El discípulo tiene que ser humilde como su Maestro Jesús. Un Maestro que enseñó la humildad del grano de trigo caído en tierra, de la levadura, del tesoro y la perla, del último lugar, de los humillados que serán enaltecidos. Sólo la humildad nos capacita para ser servidores porque nos hace sensibles a las necesidades de los demás y nos mueve a salir de nosotros mismos para dedicarnos a ayudarles a buscar y conseguir el bien que necesitan.

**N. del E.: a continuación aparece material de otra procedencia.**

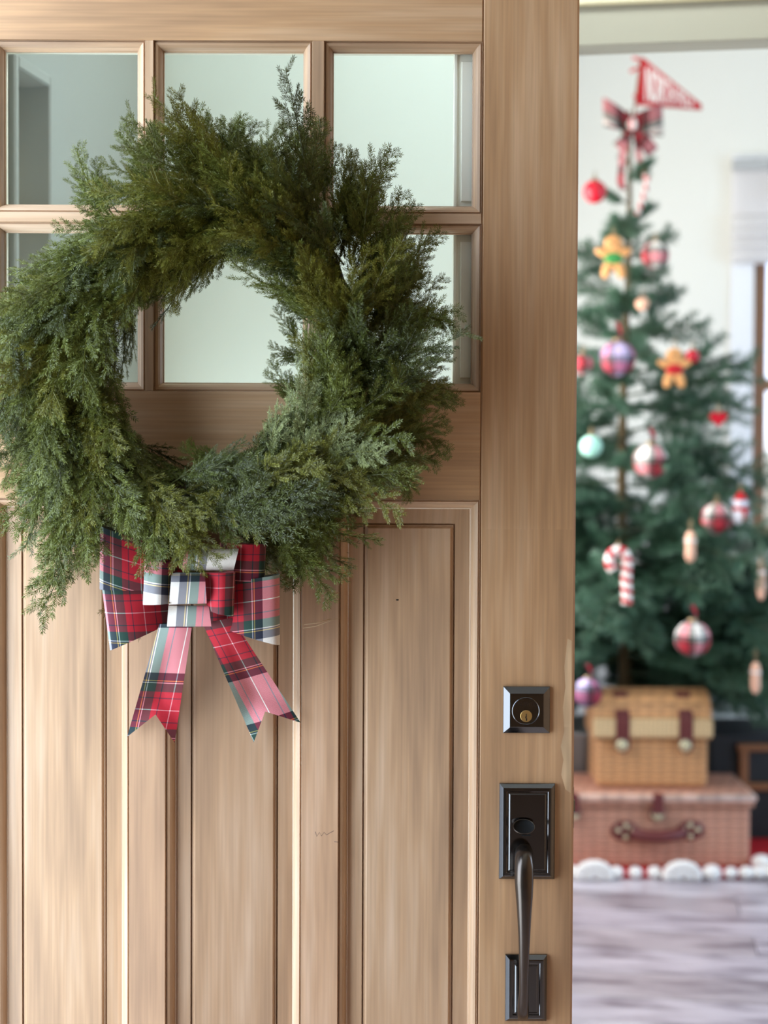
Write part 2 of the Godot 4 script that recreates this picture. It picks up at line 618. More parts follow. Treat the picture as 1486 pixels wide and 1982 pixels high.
	tag(win, "window with white casing and brown sash at the right edge", "window")
	var cw := wl - hit(1411, 800, Z_BACK).x
	for r in [[wl - cw, wl, wb, wt], [wr, wr + cw, wb, wt], [wl - cw, wr + cw, wt, wt + cw]]:
		part("casing", Sh.new().box(Vector3(r[0], r[2], Z_BACK), Vector3(r[1], r[3], Z_BACK + 0.02), 0.003).done(), M.casing, win)
	part("sill", Sh.new().box(Vector3(wl - cw - 0.03, wb - 0.03, Z_BACK - 0.1), Vector3(wr + cw + 0.03, wb, Z_BACK + 0.05), 0.004).done(), M.white_trim, win)
	part("apron", Sh.new().box(Vector3(wl - cw, wb - 0.11, Z_BACK), Vector3(wr + cw, wb - 0.03, Z_BACK + 0.018), 0.003).done(), M.white_trim, win)
	var sw := 0.056
	var my := hit(1470, 745, Z_BACK - 0.05).y
	for r in [[wl, wl + sw, wb, wt], [wr - sw, wr, wb, wt], [wl + sw, wr - sw, wb, wb + sw], [wl + sw, wr - sw, wt - sw, wt], [wl + sw, wr - sw, my - 0.026, my + 0.026]]:
		part("sash", Sh.new().box(Vector3(r[0], r[2], Z_BACK - 0.08), Vector3(r[1], r[3], Z_BACK - 0.04), 0.003).done(), M.sash, win)
	part("pane", Sh.new().box(Vector3(wl + sw, wb + sw, Z_BACK - 0.064), Vector3(wr - sw, my - 0.026, Z_BACK - 0.060)).done(), M.glass, win)
	part("pane", Sh.new().box(Vector3(wl + sw, my + 0.026, Z_BACK - 0.064), Vector3(wr - sw, wt - sw, Z_BACK - 0.060)).done(), M.glass, win)
	# fabric blind: flat upper part, gathered folds below
	var a := hit(1416, 420, Z_BACK + 0.05)
	var st := hit(1440, 308, Z_BACK + 0.05).y
	var sm := hit(1440, 420, Z_BACK + 0.05).y
	var sb := hit(1440, 508, Z_BACK + 0.05).y
	var bl := thing("roman_blind", "white fabric roman blind half drawn over the window top", "blind", Transform3D(Basis(), Vector3(a.x, 0, Z_BACK)))
	var bw := wr + cw - a.x
	part("headrail", Sh.new().box(Vector3(0, st - 0.045, 0.021), Vector3(bw, st, 0.06), 0.004).done(), M.headrail, bl)
	part("panel", Sh.new().box(Vector3(0.002, sm, 0.040), Vector3(bw - 0.002, st - 0.045, 0.043)).done(), M.shade, bl)
	for k in 4:
		var y0 := lerpf(sm, sb, k / 4.0) + 0.01
		var fold := PackedVector2Array()
		for i in 9:
			var t := i / 8.0
			fold.append(Vector2(0.045 + 0.035 * sin(PI * t), y0 - t * (sm - sb) * 0.33))
		var sh := Sh.new(true)
		for i in 8:
			var p := fold[i]
			var q := fold[i + 1]
			sh.quad(Vector3(0, q.y, q.x), Vector3(bw, q.y, q.x), Vector3(bw, p.y, p.x), Vector3(0, p.y, p.x))
			sh.quad(Vector3(0, p.y, 0.042 - k * 0.0), Vector3(bw, p.y, 0.042), Vector3(bw, q.y, 0.042), Vector3(0, q.y, 0.042))
		part("fold", sh.done(), M.shade, bl)


func added_ceiling_light(at: Vector3) -> void:  # added out of view to brighten the wall behind the door
	var o := thing("added_ceiling_light", "added unseen round ceiling fill light above the gap behind the open door", "fill_lamp", Transform3D(Basis(), at))
	part("ring", Sh.new(true).lathe([Vector2(0.165, 0.0), Vector2(0.165, -0.03), Vector2(0.155, -0.035), Vector2(0.15, -0.03)], 32).done(), M.white_trim, o)
	part("fill_diffuser", Sh.new().lathe([Vector2(0.15, -0.028), Vector2(0.0, -0.034)], 32).done(), M.fill_lamp, o)
	var l := AreaLight3D.new()
	l.name = "added_ceiling_light_glow"
	add_child(l)
	l.transform = Transform3D(Basis(Vector3.RIGHT, -PI / 2), at + Vector3(0, -0.04, 0))
	l.area_size = Vector2(0.27, 0.27)
	l.area_normalize_energy = true
	l.light_energy = 2.8
	l.light_color = Color(0.97, 1.0, 0.99)
	l.area_range = 12.0
	l.area_attenuation = 2.0
	l.shadow_enabled = true


# ---------------------------------------------------------------- the door
var hinge := Vector3(-0.648, 0.012, -DOOR_Z)


func on_door(px: float, py: float, proud := 0.0) -> Vector2:
	var p := dpt(px, py, DOOR_Z - proud)
	return Vector2(p.x - hinge.x, p.y - hinge.y)


func door_x(px: float, py: float) -> float:
	return on_door(px, py).x


func door_y(py: float, px := 600.0) -> float:
	return on_door(px, py).y


const DEEP := -0.045
const OGEE := [Vector2(0, 0.0), Vector2(0.0003, -0.0046), Vector2(0.0015, -0.0048), Vector2(0.0022, -0.0028), Vector2(0.0055, -0.0042), Vector2(0.0080, -0.0070), Vector2(0.0098, -0.0105), Vector2(0.0108, -0.0145), Vector2(0.0118, -0.0150), Vector2(0.0122, -0.0190)]


func build_door() -> void:
	var door := Node3D.new()
	door.name = "door_1"
	add_child(door)
	door.transform = D * Transform3D(Basis(), hinge)
	door.set_meta("kind", "structure")
	tag(door, "open bleached wood front door with six glass panes and three tall panels", "door")
	var wide := door_x(1114.5, 991)
	var tall := 2.035
	var up := Vector3(0, 1, 0)
	var size := Vector2(1.0, 2.2)
	# edges of the openings
	var r_in := door_x(932.5, 100)
	var l_in := door_x(-11, 800)
	var top_in := door_y(79)
	var mid_top := door_y(758)
	var mid_bot := door_y(967)
	var bot := 0.25
	# columns of panes and panels
	var cols := [[l_in, door_x(280, 250)], [door_x(297, 250), door_x(603, 250)], [door_x(627, 250), r_in]]
	var pcols := [[l_in, door_x(249, 1400)], [door_x(320, 1400), door_x(583, 1400)], [door_x(655, 1400), door_x(926.5, 1300)]]
	r_in = pcols[2][1]
	cols[2][1] = r_in
	var rows := [[door_y(412), top_in], [mid_top, door_y(432)]]

	var upright := func(x0: float, x1: float, y0: float, y1: float, called: String, off: float, bevel := 0.0006) -> void:
		part(called, Sh.new().grain(up, Vector3(1, 0, 1), Vector2(off, off * 1.7), size).box(Vector3(x0, y0, DEEP), Vector3(x1, y1, 0), bevel).done(), {"stile": M.door_gold, "mullion": M.door_pale}.get(called, M.door), door)
	var level := func(x0: float, x1: float, y0: float, y1: float, called: String, off: float) -> void:
		part(called, Sh.new().grain(Vector3(1, 0, 0), Vector3(0, 1, 1), Vector2(off, off * 0.6), size).box(Vector3(x0, y0, DEEP), Vector3(x1, y1, 0), 0.0006).done(), M.door_gold if called == "rail" else M.door, door)
	upright.call(0.0, l_in, 0.0, tall, "stile", 0.13)
	upright.call(r_in, wide, 0.0, tall, "stile", 0.55, 0.003)
	level.call(l_in, r_in, top_in, tall, "rail", 0.2)
	level.call(l_in, r_in, mid_bot, mid_top, "rail", 0.7)
	level.call(l_in, r_in, 0.0, bot, "rail", 0.4)
	for k in 2:
		upright.call(pcols[k][1], pcols[k + 1][0], bot, mid_bot, "mullion", 0.31 + 0.23 * k)
		upright.call(cols[k][1], cols[k + 1][0], mid_top, top_in, "muntin", 0.77 + 0.11 * k)
	for c in 3:
		level.call(cols[c][0], cols[c][1], rows[1][1], rows[0][0], "muntin", 0.1 + 0.2 * c)
	# panes with their mouldings and the white beads on the inner side
	for c in 3:
		for r in 2:
			var lo := Vector2(cols[c][0], rows[r][0])
			var hi := Vector2(cols[c][1], rows[r][1])
			mouldings(door, lo, hi, 0.13 * c + 0.31 * r)
			part("pane", Sh.new().box(Vector3(lo.x + 0.004, lo.y + 0.004, -0.0235), Vector3(hi.x - 0.004, hi.y - 0.004, -0.0195)).done(), M.glass, door)
			for side in 4:
				var w := 0.0060
				if c == 2 and side == 1:      # the wide inner bead at the latch stile shows through the glass
					var bead := Sh.new().box(Vector3(hi.x - 0.0360, lo.y, -0.052), Vector3(hi.x - 0.001, hi.y, -0.0285), 0.0008)
					bead.box(Vector3(hi.x - 0.0262, lo.y + 0.020, -0.030), Vector3(hi.x - 0.001, hi.y - 0.020, -0.0245), 0.0008)
					bead.box(Vector3(hi.x - 0.0360, lo.y, -0.030), Vector3(hi.x - 0.0315, hi.y, -0.0255), 0.0008)
					part("glazing_bead", bead.done(), M.bead, door, Transform3D(), "white painted inner glazing bead")
					continue
				var prof := [Vector2(0.002, -0.024), Vector2(maxf(0.0022, w - 0.0085), -0.024), Vector2(maxf(0.0024, w - 0.0085), -0.031), Vector2(w - 0.003, -0.031), Vector2(w - 0.003, -0.0245), Vector2(w, -0.0245), Vector2(w, -0.052)]
				part("glazing_bead", Sh.new().frame_side(lo, hi, prof, side).done(), M.white_trim, door, Transform3D(), "white painted inner glazing bead")
	# raised panels
	for c in 3:
		var lo := Vector2(pcols[c][0], bot)
		var hi := Vector2(pcols[c][1], mid_bot)
		mouldings(door, lo, hi, 0.17 * c + 0.05)
		var p0 := 0.0122
		var e := 0.0375
		var prof := [Vector2(p0, -0.0165), Vector2(e - 0.0055, -0.0150), Vector2(e - 0.0051, -0.0200), Vector2(e - 0.0038, -0.0202), Vector2(e - 0.0031, -0.0158), Vector2(e - 0.0012, -0.0158), Vector2(e - 0.0004, -0.0140), Vector2(e + 0.0012, -0.0125)]
		part("panel", Sh.new().grain(up, Vector3(1, 0, 1), Vector2(0.29 * c + 0.08, 0.4 * c), size).frame(lo, hi, prof).done(), M.door_grey if c == 1 else M.door, door)
	# pale scratches on the right mullion and a dark nick in the right panel
	for q in [[[586, 1216], [610, 1212], [635, 1203], [658, 1196]], [[588, 1209], [612, 1206], [640, 1198]], [[622, 1157], [640, 1154], [656, 1146]]]:
		var pts := []
		for e in q:
			var p := on_door(e[0], e[1])
			pts.append(Vector3(p.x, p.y, -0.0001))
		part("scratch", Sh.new(true).tube(pts, [0.0003, 0.0007, 0.0006, 0.0002], 6, 0.6).done(), M.scratch, door)
	for q in [[[610, 1610], [613, 1619], [618, 1611], [622, 1618], [627, 1611], [632, 1616], [640, 1611], [646, 1608]], [[647, 1629], [655, 1630]]]:
		var pts := []
		for e in q:
			var p := on_door(e[0], e[1])
			pts.append(Vector3(p.x, p.y, 0.0))
		part("pencil_mark", Sh.new(true).tube(pts, [0.0004], 5, 0.4).done(), M.pencil, door)
	var worn := PackedVector2Array()
	for e in [[1098, 1236], [1106, 1240], [1106, 1300], [1105.5, 1400], [1105, 1500], [1104, 1535], [1094, 1528], [1086, 1500], [1090, 1470], [1085, 1445], [1092, 1415], [1089, 1370], [1094, 1330], [1092, 1290]]:
		worn.append(on_door(e[0], e[1]))
	if Geometry2D.is_polygon_clockwise(worn):
		worn.reverse()
	part("worn_patch", Sh.new().slab(worn, -0.002, 0.0001).done(), M.worn, door, Transform3D(), "lighter worn strip of bare wood near the latch edge")
	var nick := on_door(769, 1163)
	part("nick", Sh.new(true).ball(Vector3(0.0022, 0.001, 0.0004), Vector3(nick.x, nick.y, -0.0124), 10).done(), M.void, door)
	# latch plate on the free edge
	var lt := door_y(1526, 1110)
	var lb := door_y(1606, 1110)
	part("latch_plate", Sh.new().box(Vector3(wide - 0.004, lb, -0.036), Vector3(wide + 0.0012, lt, -0.008), 0.0005).done(), M.black, door)
	part("latch_bolt", Sh.new().box(Vector3(wide, (lb + lt) / 2 - 0.009, -0.029), Vector3(wide + 0.004, (lb + lt) / 2 + 0.009, -0.015), 0.002).done(), M.black, door)
	hardware(door)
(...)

Así describe San Miguel Garicoits al discípulo humilde de Jesús : A todos les encanta encontrarse con un hombre que no se hace notar, que nos se muestra más que por fuerza y a disgusto, con mucha discreción, reserva, caridad, paciencia, evitando sobre todo de ocuparse de lo que no le incumben. Un espíritu contrario, deseoso de meterse sin misión, sin gracia de estado, hasta sin reflexión, dispuesto a controlar y a criticarlo todo, pasando por alto, no digo sólo las leyes de la mansedumbre y de la caridad cristianas, sino también la más adecuada simple educación: éste es el obstáculo para poder establecer las mejores obras y lo que tira por tierra las fundaciones más importantes.
Ante el Dios anonadado del pesebre pidamos el don de ser humildes con este pequeño salmo 131 :
Mi corazón no se ha ensoberbecido, Señor, ni mis ojos se han vuelto altaneros. No he pretendido grandes cosas ni he tenido aspiraciones desmedidas. No, yo aplaco y modero mis deseos: como un niño tranquilo en brazos de su madre, así está mi alma dentro de mí. Espere Israel en el Señor, desde ahora y para siempre.